For instance, we have just three genders or “noun forms”: male, female, and neuter. And unlike many of the other languages we study in school, we can treat almost all non-human nouns as neuter.
Modern English has stripped down our pronouns to first person singular and plural, second person, third person singular in three genders, and third person plural in one gender. (Southern American English has found a way to regain the second person plural: “you all.”) So our brains aren’t in practice for what other languages require.
According to the article, speakers of Kwaio, most of whom live in the Solomon Islands, must distinguish several forms of the first person singular. A speaker uses different words if “us” includes or excludes the hearer, and if the “us” consists of two people, a few, or many.

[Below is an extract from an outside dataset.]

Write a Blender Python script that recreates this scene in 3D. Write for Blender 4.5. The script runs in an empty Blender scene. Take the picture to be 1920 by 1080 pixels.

And then there are the verb forms.
Berik, a language of New Guinea, also requires words to encode information that no English speaker considers. Verbs have endings, often obligatory, that tell what time of day something happened; telbener means “[he] drinks in the evening”. Where verbs take objects, an ending will tell their size: kitobana means “gives three large objects to a man in the sunlight.” Some verb-endings even say where the action of the verb takes place relative to the speaker: gwerantena means “to place a large object in a low place nearby”.And my eyes simply glazed over at the early sections of the article on sonic variety. I can’t even pronounce French well; I have no chance at Ubykh.
Chindali, a Bantu language, has a similar feature. One cannot say simply that something happened; the verb ending shows whether it happened just now, earlier today, yesterday or before yesterday. The future tense works in the same way.
(Article found via Andrew Sullivan’s Daily Dish.)
1 comment:
In last week's Science, there was an interesting article about the work of a liguist who creates languages for aliens, fantasy creatures, and the like in movies and TV. Unlike the piece you quote, it made the intricacies of language construction seem fascinating. I guess it's a lot like writing for kids--a writer needs to find the right hook to pull his/her readers in.